How might a new food condiment brand break through the current market by offering a fresh approach to communicating the product's qualities without over-investing in resources?
I have always wondered why there is no originality in terms of package design when it comes to popular Philippine food condiments like pasta sauces, rice stews, and the like. Everyone follows the same color palette, the same food imagery, even the same typographic style.
My mom, a food chemist who has been in the industry for over 50 years, oversimplifies the rationale by saying: this is what people are comfortable with. Doing anything other than this would be frightening, and may risk consumer trial.

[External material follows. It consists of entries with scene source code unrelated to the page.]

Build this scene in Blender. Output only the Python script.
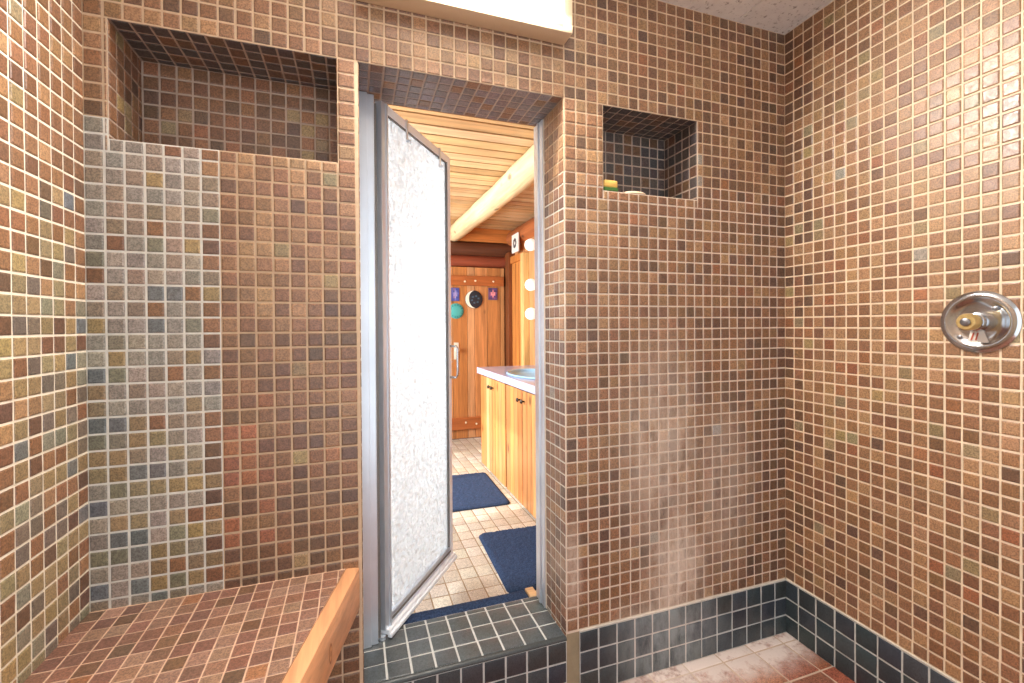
import bpy, bmesh, math, random
from mathutils import Vector, Matrix, noise

for o in list(bpy.data.objects):
    bpy.data.objects.remove(o)
SC = bpy.context.scene
COL = SC.collection
PI = math.pi
rng = random.Random(7)

# ------------------------------------------------------------------ camera
cam_d = bpy.data.cameras.new('camera')
cam_d.sensor_width = 36.0
cam_d.lens = 15.996
cam_d.shift_y = -0.01202
cam_d.clip_start = 0.01
cam = bpy.data.objects.new('camera', cam_d)
COL.objects.link(cam)
FW = Vector((0.32860, 0.94443, -0.0074)).normalized()
RT = Vector((0.9444, -0.3287, -0.0063)).normalized()
UP = RT.cross(FW).normalized()
RT = FW.cross(UP)
cam.matrix_world = Matrix(((RT.x, UP.x, -FW.x, 0.6244), (RT.y, UP.y, -FW.y, -1.4064),
                           (RT.z, UP.z, -FW.z, 1.2653), (0, 0, 0, 1)))
SC.camera = cam

# ------------------------------------------------------------------ light
world = bpy.data.worlds.new('world')
SC.world = world
world.use_nodes = True
bg = world.node_tree.nodes['Background']
bg.inputs[0].default_value = (0.90, 0.95, 1.0, 1)
bg.inputs[1].default_value = 1.25
SC.view_settings.view_transform = 'Standard'
SC.view_settings.look = 'None'
SC.view_settings.gamma = 1.0
SC.view_settings.use_curve_mapping = False
SC.view_settings.exposure = 0.66
SC.cycles.max_bounces = 10
SC.cycles.diffuse_bounces = 6
SC.cycles.glossy_bounces = 5
SC.cycles.transmission_bounces = 8
SC.cycles.sample_clamp_indirect = 6.0


def area_light(name, loc, direction, sx, sy, power, colour, spread=180):
    d = bpy.data.lights.new(name, 'AREA')
    d.shape = 'RECTANGLE'
    d.size, d.size_y = sx, sy
    d.energy = power
    d.color = colour
    d.spread = math.radians(spread)
    o = bpy.data.objects.new(name, d)
    o.location = loc
    o.rotation_euler = Vector(direction).to_track_quat('-Z', 'Y').to_euler()
    COL.objects.link(o)
    return o


# the lamp above the doorway, daylight through the bathroom window
area_light('wall_lamp_light', (0.972, -0.095, 2.30), (0, -0.80, -0.60), 0.58, 0.12, 50, (1.0, 0.94, 0.86))
area_light('bathroom_window_light', (-0.12, 1.75, 1.45), (1, 0, -0.12), 1.5, 1.1, 66, (0.90, 0.96, 1.0))
sun_d = bpy.data.lights.new('sun', 'SUN')
sun_d.energy = 2.0
sun_d.angle = math.radians(1.2)
sun_d.color = (1.0, 0.93, 0.82)
sun = bpy.data.objects.new('sun', sun_d)
sun.rotation_euler = Vector((0.86, 0.12, -0.62)).to_track_quat('-Z', 'Y').to_euler()
COL.objects.link(sun)


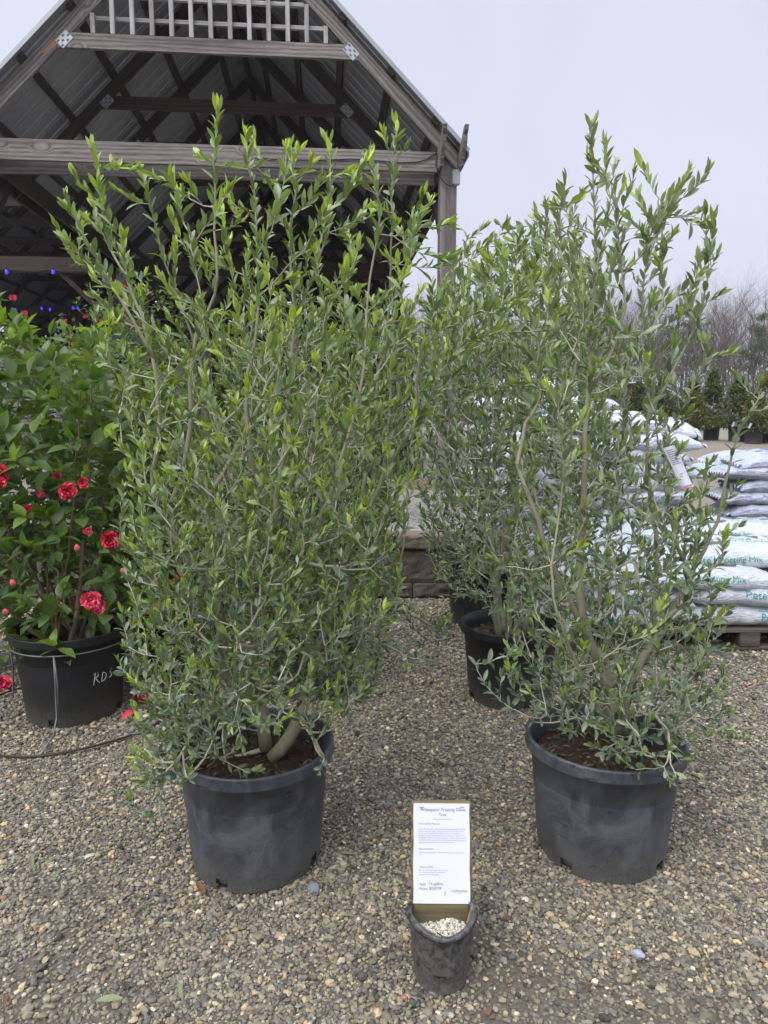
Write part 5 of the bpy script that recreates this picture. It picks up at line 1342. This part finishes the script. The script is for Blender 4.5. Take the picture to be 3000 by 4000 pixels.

Any attempt at a higher design quality than this would alienate the market, and think it is too expensive to consider.
Enter my brave concept condiment brand - Saucy. Seasoned Sauces for the Modern Filipino Palette.
Naming the brand came naturally, plucking out the word that offers not just a text book definition but also a colloquial term that complements the personality of the brand, as well as the intended consumer.
Saucy is not only oozing with sauce, but also a homonym to "sosi", a local term for having sophisticated taste. The typography and the use of minimalism and abstract elements lean in on this sophistication, because I believe the consumer is smart enough to put it all together, and consider trying the brand.
Filipinos love their sauces, and for practical reasons. We can transform one raw ingredient into a feast with a single bowlful of any sauce, and feed so much more of our neighborhood. This is why in our supermarkets, there are more than 2 aisles dedicated to sauces of all kinds, most typically shown in stand-up pouches too. Why? It's unbreakable, it's more portable, and it's most cost-efficient to produce.
The visual system of Saucy relies very much on a consumer's existing knowledge of food. We've seen the same stock imagery of the finished product on a pouch to know that that's the expected outcome.
With this design, the base ingredient is the platform, and an abstract graphic element is on top of it, all to say that Saucy is in fact the sauce for this ingredient. This brand wants you to create your own final dish. It doesn't have to be the same old pasta, or the same old rice topping, or the same old noodles. We are simply giving you the tool to do whatever you want to.
Stand-up pouches are usually printed full-color, but with Saucy, the main wordmark has no ink overlay, exposing the glossy metallic substrate. This is a simple way to elevate the package design, and create shine when the grocery lighting hits it.
I had fun creating this brand. And just to test how it fares, I figured to drop it into a lineup of the competition to see how it would stack up.
From this vantage point, it is the clearest, most direct branding you'll ever find.